For my purposes, I’ve decided to use the third percentage as the others, firstly, do not guarantee contribution to scholarly work post-graduation, secondly, again do not guarantee the pursuit of academic work just professional success, and, fourthly, only evaluate a small portion of academic work when female authors might publish outside of those journals analyzed.
I decided to look at each class individually and began with my politics classes. For my freshman fall International Relations class, we read a total of 98 texts. Of those assigned 98, only 10 were authored by women. The statistical probability of only reading 10 female authors when the distribution should be 27-73 was 5.739 * 10^(-5). For my other politics class from freshman spring, I read 3 female authors out of 34 texts, and the statistical probability of that was 0.01853. It’s also important to mention that of those three texts by female authors, two of them were only introduced in the week we specifically talked about gender inequality issues. Of course, I won’t criticize my professor’s choosing to prioritize female voices at that moment, as that’s what I believe should be done on issues such as that anyway, but what was the logic in not looking for female academic work on other subjects?
From there, I went to look into my Urban Studies class from freshman fall, which assigned 34 female authors of a total of 124 texts. The statistical probability of such a distribution was actually very high at 0.9195, although I’m probably not quite so surprised given that my professor was a woman, unlike the cases where it was statistically improbable to have such a low readership of female academic work.
At this point, I find myself thinking again of my history class.
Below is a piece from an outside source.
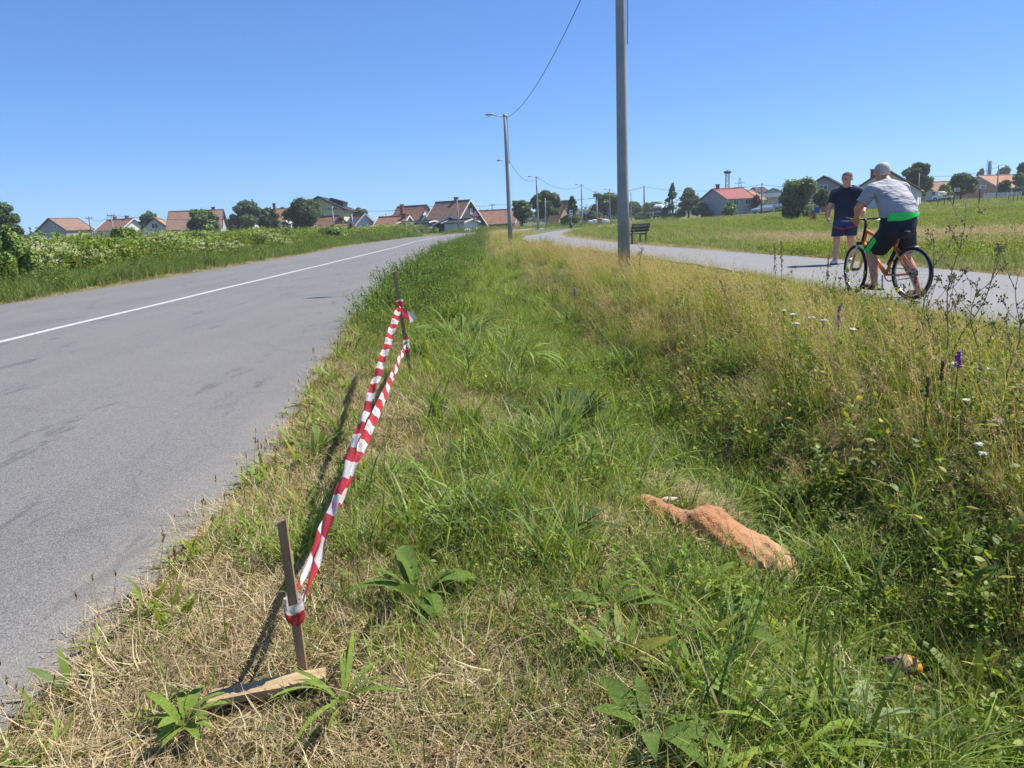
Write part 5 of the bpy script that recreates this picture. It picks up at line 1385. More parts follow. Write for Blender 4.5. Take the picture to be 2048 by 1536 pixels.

If the distribution of female academics in these fields was 27-73, then how likely was it that that class had a 7-13 distribution of female authors? The answer: not very likely. In doing one final test, I found the probability of such a distribution was 0.05322. Was it really so unlikely that we should be almost completely equitable to men and women authors? Nevertheless, I’m still so grateful to my professor for showing me that as academics, we can carve out spaces to support women and their work, even when they might not exist now.
As an impatient person, I see the merit in immediately cultivating courses that prioritize the voices of women in academia even if it might not be representative of the distribution of scholarly authorship in that field. I don’t know if I could personally wait another 50 years to see the next 25% share of intellectual property be transferred to women. And I know that there are professors at the University who feel the same way. The trouble is keeping them here at an institution that to me seems to favor tradition over a well-rounded education. Perhaps that places the responsibility to promote female authorship on us, the students, even when our professors might not see how it is necessary because we cannot perpetuate the myth that female voices aren’t essential to our education. Heidi Hardt calls the progress that women have made in academia a “leaky pipe.” And it is. Progress we’ve made over the years is slow-going as there are forces, both knowingly and unknowingly, acting against it. We have entered into the scholarly fields, we’ve published our own work, but we’re still waiting for these ancient institutions to catch up and actually teach what brilliant women have written.